The Smoky Mountains between Gatlinburg and Cherokee.

Yesterday I read a post by Rheea Mukherjee about Negotiating Social Privilege as a writer.  Her post made me think about the things that we assume.

Cell phones.  Write a story without cell phones or a story where a plot point hinges on a dropped call and people will challenge you on it.  I’ve seen this happen in critique groups and it kind of cracks me up.

I have been three places in the past year with patchy cell service.  In each of these locations, some places have it and some don’t.  People don’t live with a phone grafted to their hand like they do in the city.

And, yes, there are still people there and, no, it isn’t like Mad Max.

So many stories rely on the characters having ready access to transportation.  Teens have cars or live on bus lines.

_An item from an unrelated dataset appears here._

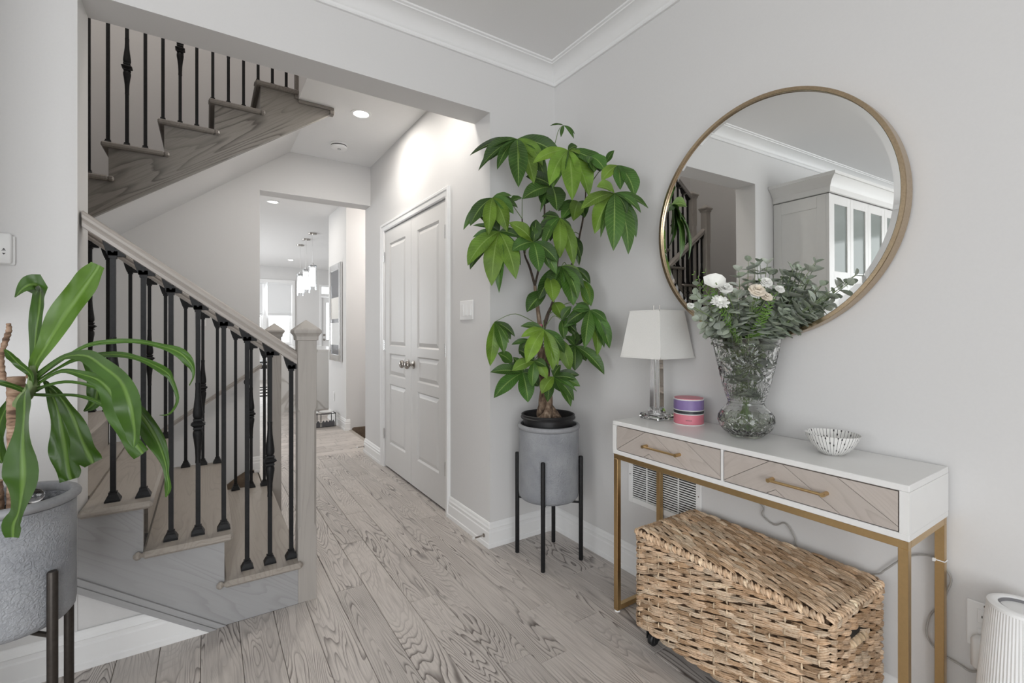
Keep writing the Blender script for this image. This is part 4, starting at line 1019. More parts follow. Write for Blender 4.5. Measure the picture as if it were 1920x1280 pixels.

But that isn’t always reality.  Even in the suburbs, buses run infrequently and not everyone has a car.  Yes, it is inconvenient but it is also real.  And that isn’t even taking a rural area or the southwest into consideration.

Does it mean that you shouldn’t have any of these realities in your stories?  Nope.  But it does mean that you should set your story in a specific time and place where and when these things exist.  You should create characters who would have them.

This might mean writing about a family much like your own.  Our your sister’s.  Or your kid’s best friend’s.

Because a lot of what we think we know isn’t necessarily true.  In the Smoky’s, people don’t rely on their cell phones and being able to text people to set up plans.  It doesn’t make sense because they very well may not have service.  And the people who work in Gatlinburg?  Most of them don’t live there.  They can’t afford it.

Reality is often a lot more diverse than we think it is.